180. Current Intelligence Weekly Review0

Soviet Foreign Policy Developments

[Here follows a section on Berlin and Germany.]

Disarmament and Test Ban

The Soviet press and radio promptly denounced the 10 April joint US-British statement1 on a nuclear test ban as a “face-saving maneuver” issued at a time when the US is completing preparations for atmospheric tests. A 12 April Pravda article termed it an “ultimatum” and “typical nuclear blackmail.” At the 12 April session of the Geneva disarmament conference, [Page 405] Soviet chief delegate Zorin similarly denounced the joint statement and pledged that the USSR would not stage tests during the disarmament negotiations if the West would make a similar pledge. There have been indications that the Soviets might follow this bid for a test moratorium with a proposal ostensibly designed to break the impasse over international controls to monitor a test ban.

Soviet representatives at Geneva recently have hinted at the possibility of some agreement in principle to international controls over a test ban. [15 lines of 2-column source text not declassified]

The USSR probably expects that the US will resume testing, and the advanced state of readiness of the Soviet test site at Novaya Zemlya suggests that the Soviets will do likewise after the first few US explosions and the anticipated neutralist condemnation. Soviet delegate Tsarapkin at the disarmament conference and Khrushchev in a recent letter to the Japanese prime minister have reiterated the standard argument that US control proposals for a test ban would amount to an “espionage network” on Soviet territory.

The Soviet delegation at Geneva has continued to seek to present the USSR as the champion of general and complete disarmament and to maintain publicly that a test ban agreement is possible only under the terms of the Soviet November 1961 draft treaty, which excludes international controls.

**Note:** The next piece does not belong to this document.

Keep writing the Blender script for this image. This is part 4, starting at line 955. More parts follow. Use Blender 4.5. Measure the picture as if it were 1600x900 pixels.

The Soviets are also attempting to impress the neutralist delegations with their stand on partial disarmament measures. In urging the adoption of the Soviet draft on banning war propaganda, Zorin charged that the US has systematically suppressed peace propaganda and outlawed a number of organizations in favor of peace. The Soviets have capitalized on the fact that the US has not yet presented a draft treaty on general and complete disarmament, and neutralist delegations are reportedly surprised at US failure to do so and are voicing suspicions that the US does not want to present any general disarmament proposals, “despite many official US statements supporting this goal.”

  1. Source: Central Intelligence Agency: Job 79-S01060A. Top Secret; [codeword not declassified]; Noforn. Prepared by CIAʼs Office of Current Intelligence. The source text comprises pp. 2-3 of the Weekly Review section of the issue.
  2. On April 9 the U.S. and U.K. Governments sent a joint statement on nuclear testing to the Soviet Government that reiterated their view that international inspection or verification inside the Soviet Union was required in any nuclear test ban treaty in order to determine the nature of unexplained seismic events which might be nuclear tests. For text, see Documents on Disarmament, 1962, vol. I, pp. 292-293.